— Begin DATA LINES —

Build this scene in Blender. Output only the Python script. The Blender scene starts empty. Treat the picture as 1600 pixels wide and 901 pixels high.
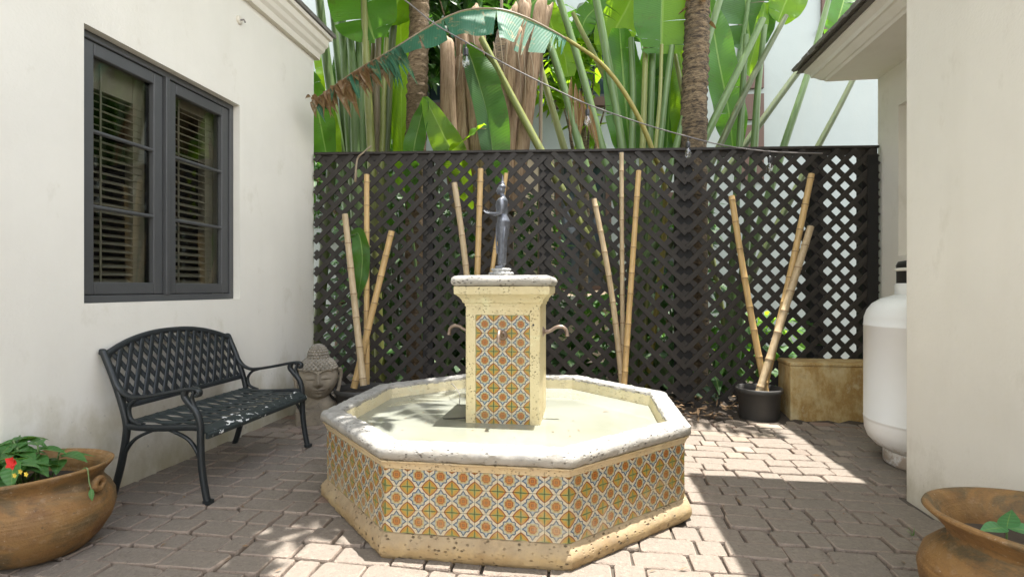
import bpy, bmesh, math, random
from mathutils import Vector, Matrix
random.seed(7)
R = math.radians
C = bpy.context.scene.collection
SC = bpy.context.scene

# ------------------------------------------------------------------ camera, sky, sun, exposure
YAW = R(8.05); FPX = 812.0; CAM_H = 1.2
cam_d = bpy.data.cameras.new('camera'); cam = bpy.data.objects.new('camera', cam_d); C.objects.link(cam)
cam.location = (0, 0, CAM_H); cam.rotation_euler = (R(90), 0, YAW)
cam_d.sensor_width = 36; cam_d.lens = 36 * FPX / 1600; cam_d.clip_start = .05; cam_d.clip_end = 2000
SC.camera = cam
SUN_X, SUN_Y = .12, .05                       # horizontal offset towards the sun per metre of height
sun_dir = Vector((SUN_X, SUN_Y, 1)).normalized()
w = bpy.data.worlds.new('World'); SC.world = w; w.use_nodes = True
wn = w.node_tree; bg = wn.nodes['Background']
sky = wn.nodes.new('ShaderNodeTexSky'); sky.sky_type = 'NISHITA'; sky.sun_disc = False
sky.sun_elevation = math.asin(sun_dir.z); sky.sun_rotation = math.atan2(SUN_X, SUN_Y)
sky.air_density = 1.0; sky.dust_density = 1.5; sky.ozone_density = 1.0
tcn = wn.nodes.new('ShaderNodeTexCoord'); cn = wn.nodes.new('ShaderNodeTexNoise'); cn.inputs['Scale'].default_value = 2.2
cn.inputs['Detail'].default_value = 7; cn.inputs['Roughness'].default_value = .6; wn.links.new(tcn.outputs['Generated'], cn.inputs['Vector'])
cr = wn.nodes.new('ShaderNodeMapRange'); cr.inputs[1].default_value = .36; cr.inputs[2].default_value = .58; wn.links.new(cn.outputs[0], cr.inputs[0])
cm = wn.nodes.new('ShaderNodeMix'); cm.data_type = 'RGBA'; wn.links.new(cr.outputs[0], cm.inputs[0])      # white summer clouds over the blue
wn.links.new(sky.outputs[0], cm.inputs[6]); cm.inputs[7].default_value = (6.2, 6.1, 5.9, 1)
wn.links.new(cm.outputs[2], bg.inputs[0]); bg.inputs[1].default_value = .15
sl = bpy.data.lights.new('sun', 'SUN'); sl.energy = 3.3; sl.angle = R(.5); sl.color = (1, .965, .91)
so = bpy.data.objects.new('sun', sl); C.objects.link(so)
so.rotation_euler = sun_dir.to_track_quat('Z', 'Y').to_euler(); so.location = (2, 2, 12)
SC.view_settings.view_transform = 'Standard'; SC.view_settings.look = 'None'
SC.view_settings.exposure = 2.12; SC.view_settings.gamma = 1

cy, sy_ = math.cos(YAW), math.sin(YAW)
def P(u, v, Z):
    """point of the place seen at photo position u, v when it stands Z metres in front of the camera"""
    X = (u - 800) / FPX * Z
    return Vector((X * cy - Z * sy_, X * sy_ + Z * cy, CAM_H - (v - 450.5) / FPX * Z))
def PY(u, v, y):
    k = (u - 800) / FPX
    return P(u, v, y / (k * sy_ + cy))

# ------------------------------------------------------------------ materials
class NT:
    def __init__(s, name):
        s.mat = bpy.data.materials.new(name); s.mat.use_nodes = True
        s.t = s.mat.node_tree; s.b = s.t.nodes['Principled BSDF']; s.out = s.t.nodes['Material Output']
    def new(s, typ, **kw):
        n = s.t.nodes.new(typ)
        for k, v in kw.items(): setattr(n, k, v)
        return n
    def put(s, sock, v):
        if hasattr(v, 'links'): s.t.links.new(v, sock)
        elif isinstance(v, (tuple, list)) and len(v) == 3 and sock.type == 'RGBA': sock.default_value = (*v, 1)
        else: sock.default_value = v
    def m(s, op, a, b=0.0, c=0.0, clamp=False):
        n = s.new('ShaderNodeMath', operation=op); n.use_clamp = clamp
        s.put(n.inputs[0], a); s.put(n.inputs[1], b)
        if len(n.inputs) > 2: s.put(n.inputs[2], c)
        return n.outputs[0]
    def mix(s, f, a, b, mode='MIX'):
        n = s.new('ShaderNodeMix', data_type='RGBA', blend_type=mode)
        s.put(n.inputs[0], f); s.put(n.inputs[6], a); s.put(n.inputs[7], b)
        return n.outputs[2]
    def coord(s, kind='Object'):
        return s.new('ShaderNodeTexCoord').outputs[kind]
    def pos(s): return s.new('ShaderNodeNewGeometry').outputs['Position']
    def island(s): return s.new('ShaderNodeNewGeometry').outputs['Random Per Island']
    def rnd(s): return s.new('ShaderNodeObjectInfo').outputs['Random']
    def scaled(s, vec, sc):
        n = s.new('ShaderNodeVectorMath', operation='MULTIPLY'); s.put(n.inputs[0], vec); n.inputs[1].default_value = sc
        return n.outputs[0]
    def noise(s, sc, detail=4, rough=.6, vec=None, dist=0):
        n = s.new('ShaderNodeTexNoise'); n.inputs['Scale'].default_value = sc; n.inputs['Detail'].default_value = detail
        n.inputs['Roughness'].default_value = rough; n.inputs['Distortion'].default_value = dist
        if vec is not None: s.put(n.inputs['Vector'], vec)
        return n.outputs[0]
    def vor(s, sc, vec=None, feature='F1'):
        n = s.new('ShaderNodeTexVoronoi', feature=feature); n.inputs['Scale'].default_value = sc
        if vec is not None: s.put(n.inputs['Vector'], vec)
        return n.outputs['Distance']
    def wave(s, sc, dist, vec, detail=2):
        n = s.new('ShaderNodeTexWave'); n.inputs['Scale'].default_value = sc; n.inputs['Distortion'].default_value = dist
        n.inputs['Detail'].default_value = detail
        s.put(n.inputs['Vector'], vec); return n.outputs[1]
    def ramp(s, f, *stops):
        n = s.new('ShaderNodeValToRGB'); s.put(n.inputs[0], f); e = n.color_ramp.elements
        while len(e) < len(stops): e.new(.5)
        for i, (p, c) in enumerate(stops):
            e[i].position = p
            e[i].color = (*c, 1) if isinstance(c, (tuple, list)) else (c, c, c, 1)
        return n.outputs[0]
    def step(s, f, lo, hi):
        n = s.new('ShaderNodeMapRange'); n.clamp = True; s.put(n.inputs[0], f)
        n.inputs[1].default_value = lo; n.inputs[2].default_value = hi
        return n.outputs[0]
    def xyz(s, vec):
        n = s.new('ShaderNodeSeparateXYZ'); s.put(n.inputs[0], vec); return n.outputs
    def bump(s, h, strength=.3, dist=.01):
        n = s.new('ShaderNodeBump'); n.inputs['Strength'].default_value = strength; n.inputs['Distance'].default_value = dist
        s.put(n.inputs['Height'], h); s.t.links.new(n.outputs[0], s.b.inputs['Normal']); return n.outputs[0]
    def col(s, c): s.put(s.b.inputs['Base Color'], c); return s
    def rough(s, r): s.put(s.b.inputs['Roughness'], r); return s
    def set(s, **kw):
        for k, v in kw.items(): s.put(s.b.inputs[k.replace('_', ' ')], v)
        return s

def plaster(name, base, grime, gz=.55, strength=.8):
    n = NT(name); p = n.pos(); z = n.xyz(p)[2]
    big = n.noise(1.3, 4, .6, p); fine = n.noise(60, 3, .6, p); streak = n.noise(5, 4, .6, n.scaled(p, (1, 1, .12)))
    c = n.mix(n.step(big, .35, .75), base, tuple(v * .92 for v in base))
    c = n.mix(n.m('MULTIPLY', n.step(streak, .5, .8), .10), c, (.55, .49, .38))
    low = n.m('SUBTRACT', 1.0, n.step(z, .05, gz))
    blot = n.noise(3.2, 5, .65, n.scaled(p, (1, 1, .6)))
    g = n.m('MULTIPLY', n.step(n.m('ADD', n.m('MULTIPLY', low, .42), blot), .60, .98), strength)
    c = n.mix(g, c, grime)
    speck = n.m('MULTIPLY', n.step(n.noise(26, 2, .5, p), .70, .74), .35)
    c = n.mix(n.m('MULTIPLY', speck, low), c, (.10, .10, .07))
    n.col(c).rough(.9); n.bump(n.m('ADD', n.m('ADD', fine, n.m('MULTIPLY', big, 2.)), n.m('MULTIPLY', n.noise(9, 4, .6, p), 1.5)), .35, .005); return n.mat

def stone(name, a, b, pore=.9, weather=0.0, stain=(.38, .22, .07), stain_amt=.5, pscale=70, mott=.5):
    n = NT(name); p = n.pos()
    big = n.noise(3.5, 5, .65, p); mid = n.noise(17, 5, .65, p)
    c = n.mix(n.step(mid, .3, .7), a, b)
    c = n.mix(n.m('MULTIPLY', n.step(big, .45, .75), stain_amt), c, stain)
    c = n.mix(n.m('MULTIPLY', n.step(n.noise(6.5, 6, .72, p), .56, .68), .45), c, tuple(min(.8, x*1.5) for x in a))
    c = n.mix(n.m('MULTIPLY', n.step(n.noise(13, 6, .75, p), .56, .70), mott), c, tuple(x*.5 for x in b))
    v = n.vor(pscale, n.scaled(p, (1, 1, 1.6))); sel = n.step(n.noise(11, 3, .6, p), .42, .58)
    hole = n.m('MULTIPLY', n.m('SUBTRACT', 1.0, n.step(v, .10, .30)), sel)
    v2 = n.vor(23, p); hole2 = n.m('MULTIPLY', n.m('SUBTRACT', 1.0, n.step(v2, .07, .16)), n.step(big, .48, .62))
    h = n.m('MAXIMUM', hole, hole2)
    if weather:
        nz = n.xyz(n.new('ShaderNodeNewGeometry').outputs['Normal'])[2]
        wmask = n.m('MULTIPLY', n.step(n.m('ADD', nz, n.m('MULTIPLY', mid, .7)), .35, .85), weather)
        c = n.mix(wmask, c, n.mix(n.step(mid, .35, .65), (.34, .335, .32), (.22, .217, .21)))
    c = n.mix(n.m('MULTIPLY', h, pore), c, tuple(x * .28 for x in b))
    n.col(c).rough(.85)
    n.bump(n.m('SUBTRACT', n.m('MULTIPLY', mid, .6), n.m('MULTIPLY', h, 1.2)), 1.0, .009); return n.mat

def tile_mat():
    n = NT('glazed_tile'); uv = n.new('ShaderNodeUVMap').outputs[0]; u, v, _ = n.xyz(uv)
    wob = n.noise(9, 2, .5, n.pos())
    wv = n.m('MULTIPLY', n.m('SUBTRACT', wob, .5), .05)
    a = n.m('ABSOLUTE', n.m('ADD', n.m('MULTIPLY', n.m('SUBTRACT', u, .5), 2.0), wv))
    b = n.m('ABSOLUTE', n.m('ADD', n.m('MULTIPLY', n.m('SUBTRACT', v, .5), 2.0), wv))
    r = n.m('SQRT', n.m('ADD', n.m('MULTIPLY', a, a), n.m('MULTIPLY', b, b)))
    c2 = n.m('DIVIDE', n.m('SUBTRACT', n.m('MULTIPLY', a, a), n.m('MULTIPLY', b, b)), n.m('ADD', n.m('MULTIPLY', r, r), .0005))
    c4 = n.m('SUBTRACT', n.m('MULTIPLY', n.m('MULTIPLY', c2, c2), 2.0), 1.0)
    c8 = n.m('SUBTRACT', n.m('MULTIPLY', n.m('MULTIPLY', c4, c4), 2.0), 1.0)
    mx = n.m('MAXIMUM', a, b)
    white = (.52, .455, .32); navy = (.032, .062, .115); teal = (.17, .30, .30); red = (.20, .045, .012); orange = (.40, .16, .02)
    yellow = (.38, .215, .025); green = (.19, .23, .07)
    def band(x, lo, hi, e=.025):
        return n.m('MULTIPLY', n.step(x, lo - e, lo + e), n.m('SUBTRACT', 1.0, n.step(x, hi - e, hi + e)))
    # ground with specks
    dots = n.m('SUBTRACT', 1.0, n.step(n.vor(13, uv), .18, .28))
    c = n.mix(n.m('MULTIPLY', dots, .8), white, navy)
    # stepped blue medallion with four arrow tips
    mn0 = n.m('MINIMUM', a, b); s0 = n.m('ADD', a, b)
    sq = n.m('MAXIMUM', n.m('SUBTRACT', mx, .53), n.m('MULTIPLY', n.m('SUBTRACT', s0, .97), .8))
    tri = n.m('MULTIPLY', n.m('SUBTRACT', n.m('ADD', mx, n.m('MULTIPLY', mn0, 1.35)), .88), .65)
    D = n.m('MINIMUM', sq, tri)
    fleck = n.step(n.noise(24, 2, .6, uv), .42, .58)
    c = n.mix(n.m('SUBTRACT', 1.0, n.step(D, -.01, .01)), c, n.mix(fleck, (.44, .42, .30), (.22, .27, .25)))
    tipm = n.m('MULTIPLY', n.step(mx, .52, .56), n.m('SUBTRACT', 1.0, n.step(tri, -.05, -.03)))
    c = n.mix(n.m('MULTIPLY', tipm, .9), c, (.06, .125, .19))
    c = n.mix(n.m('MULTIPLY', n.m('MULTIPLY', n.step(mx, .49, .53), band(mn0, .0, .09, .02)), .6), c, (.42, .46, .42))
    c = n.mix(n.m('MULTIPLY', band(D, -.065, .042, .012), .95), c, navy)
    c = n.mix(n.m('MULTIPLY', n.m('SUBTRACT', 1.0, n.step(n.m('ADD', r, n.m('MULTIPLY', c8, .035)), .46, .50)), .75), c, (.38, .27, .07))
    c = n.mix(n.m('SUBTRACT', 1.0, n.step(n.m('ADD', r, n.m('MULTIPLY', c8, .02)), .34, .38)), c, red)
    c = n.mix(n.m('MULTIPLY', band(mx, .13, .22), .9), c, orange)
    c = n.mix(n.m('MULTIPLY', band(r, .27, .31), .55), c, orange)
    c = n.mix(n.m('SUBTRACT', 1.0, n.step(mx, .05, .09)), c, (.25, .13, .03))
    # corner diamonds
    a1 = n.m('SUBTRACT', 1.0, a); b1 = n.m('SUBTRACT', 1.0, b); s1 = n.m('ADD', a1, b1)
    s1 = n.m('ADD', s1, n.m('MULTIPLY', n.m('MULTIPLY', a1, b1), -.62))
    c = n.mix(n.m('SUBTRACT', 1.0, n.step(s1, .72, .76)), c, red)
    c = n.mix(n.m('SUBTRACT', 1.0, n.step(s1, .61, .65)), c, yellow)
    mn = n.m('MINIMUM', a1, b1)
    c = n.mix(n.m('MULTIPLY', n.m('MULTIPLY', n.m('SUBTRACT', 1.0, n.step(n.m('ADD', mn, n.m('MULTIPLY', s1, .30)), .17, .25)), n.m('SUBTRACT', 1.0, n.step(s1, .46, .52))), .9), c, green)
    c = n.mix(n.m('MULTIPLY', band(s1, .50, .54), .5), c, (.30, .12, .02))
    c = n.mix(n.m('MULTIPLY', n.m('MULTIPLY', n.m('SUBTRACT', 1.0, n.step(mn, .02, .05)), n.m('SUBTRACT', 1.0, n.step(s1, .46, .54))), .8), c, (.12, .17, .07))
    c = n.mix(n.m('MULTIPLY', n.rnd(), .22), c, (.36, .27, .11))
    p = n.pos(); z = n.xyz(p)[2]
    lime = n.m('MULTIPLY', n.step(n.m('ADD', n.noise(7, 5, .75, p), n.m('MULTIPLY', n.m('SUBTRACT', 1.0, n.step(z, .1, .3)), .16)), .60, .84), .55)
    c = n.mix(lime, c, (.50, .42, .28))
    n.col(c).rough(n.m('ADD', .22, n.m('MULTIPLY', n.noise(8, 3, .6, p), .25))).set(Coat_Weight=.1)
    n.bump(n.noise(14, 3, .5, p), .08, .003); return n.mat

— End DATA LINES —

> GOAL: Reproduce the material above exactly, first line through the line that contains "SC = bpy.context.scene", minus the pictures.

> ANSWER:
Build this scene in Blender. Output only the Python script. The Blender scene starts empty. Treat the picture as 1600 pixels wide and 901 pixels high.
import bpy, bmesh, math, random
from mathutils import Vector, Matrix
random.seed(7)
R = math.radians
C = bpy.context.scene.collection
SC = bpy.context.scene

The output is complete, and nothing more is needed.